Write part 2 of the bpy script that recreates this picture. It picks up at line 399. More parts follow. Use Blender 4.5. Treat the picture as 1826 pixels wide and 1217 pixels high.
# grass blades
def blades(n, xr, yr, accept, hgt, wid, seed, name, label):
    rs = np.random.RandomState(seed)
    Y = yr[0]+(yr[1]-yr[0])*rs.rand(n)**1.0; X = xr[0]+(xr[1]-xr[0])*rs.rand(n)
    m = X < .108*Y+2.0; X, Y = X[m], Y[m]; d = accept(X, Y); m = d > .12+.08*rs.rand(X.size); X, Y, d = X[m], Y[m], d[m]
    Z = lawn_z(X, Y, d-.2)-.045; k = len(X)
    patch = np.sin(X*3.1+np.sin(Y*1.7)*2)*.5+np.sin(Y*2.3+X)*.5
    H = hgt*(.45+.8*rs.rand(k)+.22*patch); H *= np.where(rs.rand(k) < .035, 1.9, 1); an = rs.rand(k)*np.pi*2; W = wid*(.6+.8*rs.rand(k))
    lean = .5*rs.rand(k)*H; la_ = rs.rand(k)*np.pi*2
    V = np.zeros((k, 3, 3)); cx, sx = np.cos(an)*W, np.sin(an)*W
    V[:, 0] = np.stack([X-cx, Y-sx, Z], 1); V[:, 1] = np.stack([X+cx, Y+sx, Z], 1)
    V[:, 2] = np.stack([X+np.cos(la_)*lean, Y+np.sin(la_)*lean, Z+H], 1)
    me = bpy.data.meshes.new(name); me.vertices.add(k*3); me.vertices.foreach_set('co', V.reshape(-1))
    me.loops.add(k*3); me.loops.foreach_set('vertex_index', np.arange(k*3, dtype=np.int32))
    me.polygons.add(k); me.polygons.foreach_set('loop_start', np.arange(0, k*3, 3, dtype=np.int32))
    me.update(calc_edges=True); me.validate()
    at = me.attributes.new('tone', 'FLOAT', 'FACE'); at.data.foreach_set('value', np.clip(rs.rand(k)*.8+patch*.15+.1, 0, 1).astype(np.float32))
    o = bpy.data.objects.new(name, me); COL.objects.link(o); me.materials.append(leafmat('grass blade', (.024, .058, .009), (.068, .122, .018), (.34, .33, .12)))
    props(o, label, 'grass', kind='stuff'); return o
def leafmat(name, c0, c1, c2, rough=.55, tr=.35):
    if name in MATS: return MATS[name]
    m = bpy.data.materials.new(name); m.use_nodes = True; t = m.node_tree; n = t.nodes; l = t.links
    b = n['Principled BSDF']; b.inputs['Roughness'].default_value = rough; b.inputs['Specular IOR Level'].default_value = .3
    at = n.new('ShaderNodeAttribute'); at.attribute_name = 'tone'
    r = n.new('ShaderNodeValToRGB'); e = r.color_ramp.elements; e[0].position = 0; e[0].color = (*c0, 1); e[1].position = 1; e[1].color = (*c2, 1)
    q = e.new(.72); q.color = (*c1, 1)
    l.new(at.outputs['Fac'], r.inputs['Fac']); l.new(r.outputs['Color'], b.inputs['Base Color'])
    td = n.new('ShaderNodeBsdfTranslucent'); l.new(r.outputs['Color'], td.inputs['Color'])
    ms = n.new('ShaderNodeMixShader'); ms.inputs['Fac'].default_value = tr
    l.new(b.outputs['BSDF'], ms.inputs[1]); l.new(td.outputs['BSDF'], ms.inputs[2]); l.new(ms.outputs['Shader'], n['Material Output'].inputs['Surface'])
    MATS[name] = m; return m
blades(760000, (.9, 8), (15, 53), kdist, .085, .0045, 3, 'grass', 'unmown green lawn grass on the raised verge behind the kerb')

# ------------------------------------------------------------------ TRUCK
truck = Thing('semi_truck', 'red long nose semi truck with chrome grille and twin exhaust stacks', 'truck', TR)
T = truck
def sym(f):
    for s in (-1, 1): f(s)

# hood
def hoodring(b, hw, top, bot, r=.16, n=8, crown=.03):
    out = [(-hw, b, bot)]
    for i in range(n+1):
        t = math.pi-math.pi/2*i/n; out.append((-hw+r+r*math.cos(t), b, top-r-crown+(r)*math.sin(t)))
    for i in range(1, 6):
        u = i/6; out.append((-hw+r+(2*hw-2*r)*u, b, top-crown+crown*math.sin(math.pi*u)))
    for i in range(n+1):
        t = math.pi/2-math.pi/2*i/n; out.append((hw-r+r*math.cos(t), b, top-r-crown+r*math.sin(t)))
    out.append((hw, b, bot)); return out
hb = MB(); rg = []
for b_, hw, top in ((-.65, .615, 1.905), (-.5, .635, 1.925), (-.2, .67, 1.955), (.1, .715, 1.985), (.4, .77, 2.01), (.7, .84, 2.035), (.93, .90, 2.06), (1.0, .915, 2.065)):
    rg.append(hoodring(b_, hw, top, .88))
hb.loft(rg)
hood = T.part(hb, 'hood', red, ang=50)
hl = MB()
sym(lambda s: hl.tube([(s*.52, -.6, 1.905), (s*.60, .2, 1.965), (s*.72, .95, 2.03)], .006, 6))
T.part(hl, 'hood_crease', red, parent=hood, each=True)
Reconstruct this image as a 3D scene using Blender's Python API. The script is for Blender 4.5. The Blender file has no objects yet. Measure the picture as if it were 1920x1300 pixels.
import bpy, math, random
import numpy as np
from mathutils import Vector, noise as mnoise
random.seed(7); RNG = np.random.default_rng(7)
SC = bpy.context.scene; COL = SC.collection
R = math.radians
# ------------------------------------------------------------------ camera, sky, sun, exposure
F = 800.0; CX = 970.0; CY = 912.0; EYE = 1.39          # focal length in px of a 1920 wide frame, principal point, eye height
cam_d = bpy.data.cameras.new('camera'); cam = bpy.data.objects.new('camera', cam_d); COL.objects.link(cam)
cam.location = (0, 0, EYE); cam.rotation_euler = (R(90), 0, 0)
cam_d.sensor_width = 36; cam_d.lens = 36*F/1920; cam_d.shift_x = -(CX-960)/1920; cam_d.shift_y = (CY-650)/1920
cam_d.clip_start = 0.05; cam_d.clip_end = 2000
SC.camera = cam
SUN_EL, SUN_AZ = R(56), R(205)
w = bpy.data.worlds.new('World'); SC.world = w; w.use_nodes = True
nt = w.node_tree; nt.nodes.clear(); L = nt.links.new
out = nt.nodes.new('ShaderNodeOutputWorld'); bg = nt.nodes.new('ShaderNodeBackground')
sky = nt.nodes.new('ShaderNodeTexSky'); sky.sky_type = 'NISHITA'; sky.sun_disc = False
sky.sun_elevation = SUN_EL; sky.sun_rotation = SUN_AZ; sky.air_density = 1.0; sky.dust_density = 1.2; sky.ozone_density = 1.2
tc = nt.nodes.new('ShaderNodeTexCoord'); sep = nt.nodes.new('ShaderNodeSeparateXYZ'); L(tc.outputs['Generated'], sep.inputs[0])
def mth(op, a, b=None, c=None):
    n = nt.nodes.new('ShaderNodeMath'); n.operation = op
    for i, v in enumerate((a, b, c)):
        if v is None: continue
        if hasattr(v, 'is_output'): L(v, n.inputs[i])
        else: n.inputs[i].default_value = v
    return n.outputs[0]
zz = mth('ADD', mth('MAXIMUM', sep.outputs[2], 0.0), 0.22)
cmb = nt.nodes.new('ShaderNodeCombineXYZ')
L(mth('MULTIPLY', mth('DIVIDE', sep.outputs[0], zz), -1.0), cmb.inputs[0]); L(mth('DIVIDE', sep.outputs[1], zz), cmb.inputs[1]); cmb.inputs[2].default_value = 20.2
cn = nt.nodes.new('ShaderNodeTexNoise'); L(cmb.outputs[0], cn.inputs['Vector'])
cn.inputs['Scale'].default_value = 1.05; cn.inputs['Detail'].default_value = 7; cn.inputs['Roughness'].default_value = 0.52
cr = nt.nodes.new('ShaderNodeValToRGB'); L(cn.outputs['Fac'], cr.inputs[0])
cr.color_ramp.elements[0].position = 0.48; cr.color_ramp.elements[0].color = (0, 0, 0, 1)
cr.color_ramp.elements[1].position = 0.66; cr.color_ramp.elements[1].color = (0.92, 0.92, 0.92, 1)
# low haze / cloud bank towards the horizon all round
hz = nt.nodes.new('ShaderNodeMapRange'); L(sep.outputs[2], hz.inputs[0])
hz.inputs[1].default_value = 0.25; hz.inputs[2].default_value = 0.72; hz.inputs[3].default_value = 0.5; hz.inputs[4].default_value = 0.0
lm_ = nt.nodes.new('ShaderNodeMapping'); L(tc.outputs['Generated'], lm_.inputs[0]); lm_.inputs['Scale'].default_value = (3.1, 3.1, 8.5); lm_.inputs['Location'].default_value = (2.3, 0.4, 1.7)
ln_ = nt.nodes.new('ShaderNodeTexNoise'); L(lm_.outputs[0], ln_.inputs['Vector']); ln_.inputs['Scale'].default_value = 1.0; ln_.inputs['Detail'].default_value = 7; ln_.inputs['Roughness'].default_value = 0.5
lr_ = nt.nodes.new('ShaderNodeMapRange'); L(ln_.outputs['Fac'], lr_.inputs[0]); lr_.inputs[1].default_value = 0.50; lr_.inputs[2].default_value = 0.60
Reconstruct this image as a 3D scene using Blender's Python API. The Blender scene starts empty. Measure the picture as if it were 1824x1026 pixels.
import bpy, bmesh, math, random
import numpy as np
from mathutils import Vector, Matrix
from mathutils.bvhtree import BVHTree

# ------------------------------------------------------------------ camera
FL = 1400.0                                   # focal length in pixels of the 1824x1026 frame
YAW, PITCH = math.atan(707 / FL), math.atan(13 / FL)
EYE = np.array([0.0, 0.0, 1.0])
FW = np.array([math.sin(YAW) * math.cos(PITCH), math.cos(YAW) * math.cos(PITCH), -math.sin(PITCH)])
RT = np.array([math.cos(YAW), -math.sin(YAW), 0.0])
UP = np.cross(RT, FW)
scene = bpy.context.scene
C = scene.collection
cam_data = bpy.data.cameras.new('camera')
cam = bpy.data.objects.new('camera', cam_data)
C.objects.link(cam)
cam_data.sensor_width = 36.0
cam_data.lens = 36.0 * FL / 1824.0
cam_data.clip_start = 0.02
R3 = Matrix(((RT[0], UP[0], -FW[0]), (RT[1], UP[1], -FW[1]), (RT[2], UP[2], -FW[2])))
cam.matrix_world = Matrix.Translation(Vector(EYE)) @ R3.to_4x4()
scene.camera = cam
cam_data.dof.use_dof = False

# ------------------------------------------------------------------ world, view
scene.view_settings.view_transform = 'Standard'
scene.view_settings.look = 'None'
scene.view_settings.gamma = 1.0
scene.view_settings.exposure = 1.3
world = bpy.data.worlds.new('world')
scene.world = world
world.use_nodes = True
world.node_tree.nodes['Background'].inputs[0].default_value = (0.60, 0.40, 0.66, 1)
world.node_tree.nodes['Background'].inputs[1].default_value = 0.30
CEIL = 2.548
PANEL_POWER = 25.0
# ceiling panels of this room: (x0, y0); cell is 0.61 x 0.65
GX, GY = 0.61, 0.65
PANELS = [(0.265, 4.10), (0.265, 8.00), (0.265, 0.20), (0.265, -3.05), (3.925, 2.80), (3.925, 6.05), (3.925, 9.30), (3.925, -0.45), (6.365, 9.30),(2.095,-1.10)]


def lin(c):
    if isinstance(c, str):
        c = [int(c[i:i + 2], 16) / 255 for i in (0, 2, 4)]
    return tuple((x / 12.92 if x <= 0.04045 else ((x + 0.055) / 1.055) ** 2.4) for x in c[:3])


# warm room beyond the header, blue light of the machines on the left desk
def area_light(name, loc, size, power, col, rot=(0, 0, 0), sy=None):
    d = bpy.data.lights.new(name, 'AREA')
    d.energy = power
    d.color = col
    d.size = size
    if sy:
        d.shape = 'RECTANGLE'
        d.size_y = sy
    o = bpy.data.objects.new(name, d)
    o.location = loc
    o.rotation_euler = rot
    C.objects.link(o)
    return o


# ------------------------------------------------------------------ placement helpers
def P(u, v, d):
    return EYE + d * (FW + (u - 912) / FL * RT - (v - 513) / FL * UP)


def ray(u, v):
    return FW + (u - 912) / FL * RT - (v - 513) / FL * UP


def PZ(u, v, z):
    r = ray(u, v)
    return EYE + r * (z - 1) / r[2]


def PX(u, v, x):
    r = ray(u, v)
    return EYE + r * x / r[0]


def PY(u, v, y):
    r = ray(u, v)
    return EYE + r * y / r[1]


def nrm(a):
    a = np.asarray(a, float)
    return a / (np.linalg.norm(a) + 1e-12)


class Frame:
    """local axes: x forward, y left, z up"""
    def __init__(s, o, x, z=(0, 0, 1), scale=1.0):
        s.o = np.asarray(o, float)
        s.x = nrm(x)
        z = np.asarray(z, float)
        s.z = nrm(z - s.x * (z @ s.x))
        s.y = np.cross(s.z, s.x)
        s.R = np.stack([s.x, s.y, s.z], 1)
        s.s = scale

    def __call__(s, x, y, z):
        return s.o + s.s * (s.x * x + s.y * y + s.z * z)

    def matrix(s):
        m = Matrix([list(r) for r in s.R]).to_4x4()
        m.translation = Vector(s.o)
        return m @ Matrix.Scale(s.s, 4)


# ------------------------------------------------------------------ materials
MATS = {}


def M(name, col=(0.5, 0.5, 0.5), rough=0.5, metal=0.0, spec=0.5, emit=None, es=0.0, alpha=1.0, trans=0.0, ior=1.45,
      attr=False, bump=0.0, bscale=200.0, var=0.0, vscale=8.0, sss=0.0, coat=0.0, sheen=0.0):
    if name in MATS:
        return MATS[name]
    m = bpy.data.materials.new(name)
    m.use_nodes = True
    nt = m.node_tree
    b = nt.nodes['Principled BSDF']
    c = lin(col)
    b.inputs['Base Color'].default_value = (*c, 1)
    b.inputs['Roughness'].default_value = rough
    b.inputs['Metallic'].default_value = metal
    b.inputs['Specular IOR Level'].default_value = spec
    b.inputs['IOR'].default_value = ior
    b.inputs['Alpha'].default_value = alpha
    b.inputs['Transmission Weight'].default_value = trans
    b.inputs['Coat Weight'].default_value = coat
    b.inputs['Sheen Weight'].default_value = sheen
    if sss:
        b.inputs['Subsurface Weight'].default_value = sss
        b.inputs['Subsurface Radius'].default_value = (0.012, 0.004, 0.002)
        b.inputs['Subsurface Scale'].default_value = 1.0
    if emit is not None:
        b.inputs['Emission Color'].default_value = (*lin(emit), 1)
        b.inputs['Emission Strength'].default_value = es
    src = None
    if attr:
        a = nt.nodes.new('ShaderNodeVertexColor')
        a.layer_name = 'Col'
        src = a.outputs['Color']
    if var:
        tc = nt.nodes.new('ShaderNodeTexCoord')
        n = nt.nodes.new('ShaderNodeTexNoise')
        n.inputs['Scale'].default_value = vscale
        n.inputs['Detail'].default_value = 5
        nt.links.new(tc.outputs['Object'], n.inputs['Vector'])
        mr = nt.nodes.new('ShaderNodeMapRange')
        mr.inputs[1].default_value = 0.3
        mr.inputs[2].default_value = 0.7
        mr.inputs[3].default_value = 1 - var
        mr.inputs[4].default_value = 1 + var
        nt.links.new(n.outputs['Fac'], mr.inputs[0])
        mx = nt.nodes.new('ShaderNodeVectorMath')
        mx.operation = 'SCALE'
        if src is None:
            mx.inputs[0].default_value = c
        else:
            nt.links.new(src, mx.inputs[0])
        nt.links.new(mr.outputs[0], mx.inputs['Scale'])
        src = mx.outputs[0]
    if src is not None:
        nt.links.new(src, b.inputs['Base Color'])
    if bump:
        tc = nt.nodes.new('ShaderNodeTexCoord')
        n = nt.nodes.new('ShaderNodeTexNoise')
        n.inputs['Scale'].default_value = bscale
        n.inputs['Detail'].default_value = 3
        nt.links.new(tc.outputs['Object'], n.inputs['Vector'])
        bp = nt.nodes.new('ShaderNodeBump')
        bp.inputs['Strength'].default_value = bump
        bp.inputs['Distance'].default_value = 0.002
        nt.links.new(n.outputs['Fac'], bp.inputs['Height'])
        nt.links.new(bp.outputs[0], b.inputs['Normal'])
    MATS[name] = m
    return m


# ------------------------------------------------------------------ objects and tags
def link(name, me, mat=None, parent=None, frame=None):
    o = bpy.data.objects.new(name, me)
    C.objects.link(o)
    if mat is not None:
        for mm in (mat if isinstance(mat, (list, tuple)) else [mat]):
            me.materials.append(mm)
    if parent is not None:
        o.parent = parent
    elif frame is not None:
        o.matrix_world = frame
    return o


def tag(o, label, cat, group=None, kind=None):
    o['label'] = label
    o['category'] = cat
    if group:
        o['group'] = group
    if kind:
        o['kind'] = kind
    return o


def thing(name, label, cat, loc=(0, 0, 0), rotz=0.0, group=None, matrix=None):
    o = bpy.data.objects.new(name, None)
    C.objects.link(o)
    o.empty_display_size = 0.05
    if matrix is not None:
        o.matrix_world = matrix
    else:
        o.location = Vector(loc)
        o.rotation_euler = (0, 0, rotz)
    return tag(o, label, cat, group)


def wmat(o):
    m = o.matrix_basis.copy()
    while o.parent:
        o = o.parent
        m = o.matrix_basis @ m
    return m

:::

* [Requirement]: Reproduce, without alteration, solely the lines beginning at the line that includes "r = n.new('ShaderNodeValToRGB');" and ending at the line that includes "q = e.new(.72); q.color = (*c1, 1)", both lines included.

* [Answer]:
    r = n.new('ShaderNodeValToRGB'); e = r.color_ramp.elements; e[0].position = 0; e[0].color = (*c0, 1); e[1].position = 1; e[1].color = (*c2, 1)
    q = e.new(.72); q.color = (*c1, 1)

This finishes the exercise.